John Lucas, trade policy adviser at the British Chambers of Commerce, ponders what the UK can learn from Germany’s exporting success.
The first thing to say is that we’re never going to be quite like Germany. In most developed countries, such as the UK, France and the US, manufacturing makes up 12 or 13 per cent of the economy. In Germany it’s 25 per cent. We’ll never reach that level, but we do need to manufacture more and export more of what we produce.
Economic conditions are beginning to work in our favour. The strong value of the pound over the past decade has slipped around 25 per cent in the last two years. That didn’t immediately feed into a rise in UK exports, but we believe this has started. Up to now, manufacturers have been using the extra money made from sterling’s weakness not to lower prices, but to improve their balance sheets; but there is some evidence that they are starting to cut prices for exports.
That said, the government must do all it can to support and bolster manufacturing: for example, by encouraging companies to invest in new plant and machinery through capital allowances, and having a tax system than stimulates research and development (R&D). We spend proportionately less on R&D than Germany, or indeed Japan or France: our spending is one percentage point lower as a share of GDP, which is actually very significant and shows we are not thinking about the products of the future.
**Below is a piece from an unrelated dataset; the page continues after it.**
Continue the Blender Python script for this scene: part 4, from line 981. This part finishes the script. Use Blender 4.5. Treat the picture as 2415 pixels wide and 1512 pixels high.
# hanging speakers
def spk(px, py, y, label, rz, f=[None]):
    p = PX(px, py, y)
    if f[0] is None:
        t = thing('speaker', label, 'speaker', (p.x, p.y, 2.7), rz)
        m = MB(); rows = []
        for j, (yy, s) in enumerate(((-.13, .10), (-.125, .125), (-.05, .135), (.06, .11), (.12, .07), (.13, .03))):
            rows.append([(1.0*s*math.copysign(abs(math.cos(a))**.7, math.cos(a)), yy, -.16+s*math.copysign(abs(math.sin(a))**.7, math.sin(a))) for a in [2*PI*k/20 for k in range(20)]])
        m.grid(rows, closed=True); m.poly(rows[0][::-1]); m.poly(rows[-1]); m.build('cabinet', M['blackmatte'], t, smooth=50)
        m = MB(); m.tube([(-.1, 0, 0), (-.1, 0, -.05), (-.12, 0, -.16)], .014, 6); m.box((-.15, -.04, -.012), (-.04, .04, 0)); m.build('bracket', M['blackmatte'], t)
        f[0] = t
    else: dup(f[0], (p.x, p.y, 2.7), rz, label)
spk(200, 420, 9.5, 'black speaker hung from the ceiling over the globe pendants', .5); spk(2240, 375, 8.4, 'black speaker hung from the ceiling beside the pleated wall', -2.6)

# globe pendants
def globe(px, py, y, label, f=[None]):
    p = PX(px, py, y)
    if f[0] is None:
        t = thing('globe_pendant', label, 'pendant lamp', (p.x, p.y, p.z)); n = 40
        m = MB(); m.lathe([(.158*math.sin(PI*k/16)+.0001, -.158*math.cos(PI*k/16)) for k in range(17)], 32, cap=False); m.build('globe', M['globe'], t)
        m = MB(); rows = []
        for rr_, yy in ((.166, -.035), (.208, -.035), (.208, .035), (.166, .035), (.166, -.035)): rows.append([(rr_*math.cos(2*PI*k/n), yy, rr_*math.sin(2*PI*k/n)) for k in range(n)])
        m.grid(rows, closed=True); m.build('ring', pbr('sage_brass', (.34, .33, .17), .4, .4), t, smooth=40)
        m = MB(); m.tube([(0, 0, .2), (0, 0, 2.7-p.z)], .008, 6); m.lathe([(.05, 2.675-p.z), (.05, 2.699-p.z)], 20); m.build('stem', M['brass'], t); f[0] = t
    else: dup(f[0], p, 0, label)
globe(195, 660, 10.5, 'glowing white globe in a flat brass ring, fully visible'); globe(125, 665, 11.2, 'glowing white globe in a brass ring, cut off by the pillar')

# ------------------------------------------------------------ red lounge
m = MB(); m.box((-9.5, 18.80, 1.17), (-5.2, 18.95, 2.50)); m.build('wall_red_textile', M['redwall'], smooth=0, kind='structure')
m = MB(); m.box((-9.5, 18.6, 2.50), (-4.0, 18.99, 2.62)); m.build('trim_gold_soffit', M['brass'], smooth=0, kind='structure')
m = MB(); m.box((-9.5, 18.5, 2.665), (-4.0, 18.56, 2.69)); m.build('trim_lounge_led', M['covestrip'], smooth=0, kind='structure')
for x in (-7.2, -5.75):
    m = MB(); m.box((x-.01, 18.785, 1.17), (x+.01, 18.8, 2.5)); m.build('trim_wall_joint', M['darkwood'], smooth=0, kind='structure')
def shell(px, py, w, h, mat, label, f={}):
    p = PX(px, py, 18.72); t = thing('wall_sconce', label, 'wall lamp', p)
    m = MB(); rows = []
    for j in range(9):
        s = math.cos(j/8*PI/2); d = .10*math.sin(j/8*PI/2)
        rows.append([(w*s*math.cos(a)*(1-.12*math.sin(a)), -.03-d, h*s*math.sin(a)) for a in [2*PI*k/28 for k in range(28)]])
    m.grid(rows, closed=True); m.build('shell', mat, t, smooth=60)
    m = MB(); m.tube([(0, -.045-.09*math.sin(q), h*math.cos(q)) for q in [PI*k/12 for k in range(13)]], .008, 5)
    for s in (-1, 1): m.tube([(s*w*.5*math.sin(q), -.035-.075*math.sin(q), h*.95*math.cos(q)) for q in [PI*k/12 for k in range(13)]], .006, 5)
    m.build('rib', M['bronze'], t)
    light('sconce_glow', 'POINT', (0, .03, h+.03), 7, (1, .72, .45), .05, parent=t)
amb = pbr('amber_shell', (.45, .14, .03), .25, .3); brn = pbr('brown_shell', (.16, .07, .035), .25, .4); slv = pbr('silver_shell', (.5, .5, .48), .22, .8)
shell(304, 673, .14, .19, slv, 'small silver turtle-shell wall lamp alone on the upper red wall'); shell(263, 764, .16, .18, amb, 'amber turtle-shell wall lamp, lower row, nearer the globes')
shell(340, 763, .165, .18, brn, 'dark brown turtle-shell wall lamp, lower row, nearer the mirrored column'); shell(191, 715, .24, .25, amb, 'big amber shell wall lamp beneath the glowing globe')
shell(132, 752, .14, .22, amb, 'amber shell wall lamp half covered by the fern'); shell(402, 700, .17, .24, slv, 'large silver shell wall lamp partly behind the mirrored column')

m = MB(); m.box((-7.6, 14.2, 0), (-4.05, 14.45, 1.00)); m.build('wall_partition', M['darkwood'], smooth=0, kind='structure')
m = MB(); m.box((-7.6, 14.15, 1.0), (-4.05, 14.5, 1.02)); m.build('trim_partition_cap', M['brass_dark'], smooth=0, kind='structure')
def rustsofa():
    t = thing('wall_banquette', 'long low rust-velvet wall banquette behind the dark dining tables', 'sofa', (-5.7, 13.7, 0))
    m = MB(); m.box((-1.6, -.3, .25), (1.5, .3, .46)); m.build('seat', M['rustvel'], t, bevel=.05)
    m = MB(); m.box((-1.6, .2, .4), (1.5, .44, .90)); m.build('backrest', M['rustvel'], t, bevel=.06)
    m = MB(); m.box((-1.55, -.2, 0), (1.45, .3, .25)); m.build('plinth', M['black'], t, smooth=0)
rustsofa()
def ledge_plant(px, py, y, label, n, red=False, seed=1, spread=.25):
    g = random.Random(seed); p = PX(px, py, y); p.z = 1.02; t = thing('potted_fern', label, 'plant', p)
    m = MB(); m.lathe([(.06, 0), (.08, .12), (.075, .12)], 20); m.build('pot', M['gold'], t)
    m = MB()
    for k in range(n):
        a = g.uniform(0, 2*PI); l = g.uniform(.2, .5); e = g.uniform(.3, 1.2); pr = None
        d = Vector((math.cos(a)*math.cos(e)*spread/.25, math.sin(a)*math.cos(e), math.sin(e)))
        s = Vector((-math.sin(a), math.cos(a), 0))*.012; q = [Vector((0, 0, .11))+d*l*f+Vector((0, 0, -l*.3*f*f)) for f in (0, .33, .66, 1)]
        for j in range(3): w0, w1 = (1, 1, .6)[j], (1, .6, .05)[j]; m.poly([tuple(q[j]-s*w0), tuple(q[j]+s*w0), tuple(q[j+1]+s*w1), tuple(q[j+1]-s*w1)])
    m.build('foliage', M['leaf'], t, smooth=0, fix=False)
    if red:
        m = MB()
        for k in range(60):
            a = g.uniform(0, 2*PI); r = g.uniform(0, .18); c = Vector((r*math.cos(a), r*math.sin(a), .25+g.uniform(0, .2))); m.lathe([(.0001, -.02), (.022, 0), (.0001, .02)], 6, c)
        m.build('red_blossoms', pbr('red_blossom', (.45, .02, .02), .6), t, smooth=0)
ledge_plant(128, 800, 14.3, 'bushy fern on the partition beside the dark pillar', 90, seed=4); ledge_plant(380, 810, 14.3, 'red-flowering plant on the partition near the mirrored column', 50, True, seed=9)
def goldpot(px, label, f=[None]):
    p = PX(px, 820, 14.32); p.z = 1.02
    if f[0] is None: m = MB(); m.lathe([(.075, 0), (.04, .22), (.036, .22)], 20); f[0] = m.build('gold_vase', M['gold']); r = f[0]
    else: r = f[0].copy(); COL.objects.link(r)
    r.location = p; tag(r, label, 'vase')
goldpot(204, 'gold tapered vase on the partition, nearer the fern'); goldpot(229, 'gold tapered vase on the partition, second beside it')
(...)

Another lesson from the Germans is in targeting emerging markets. The UK has a £22 billion trade deficit with China; Germany has a £4 billion surplus. That means the Germans have been more effective than us in cracking high-growth, high-value developing markets.
Europe is our main market, but it is stagnating. China is still showing high levels of growth; and it’s not just China, but India, Brazil and Russia that we have to target if we want to maintain our position as the world’s seventh largest manufacturer.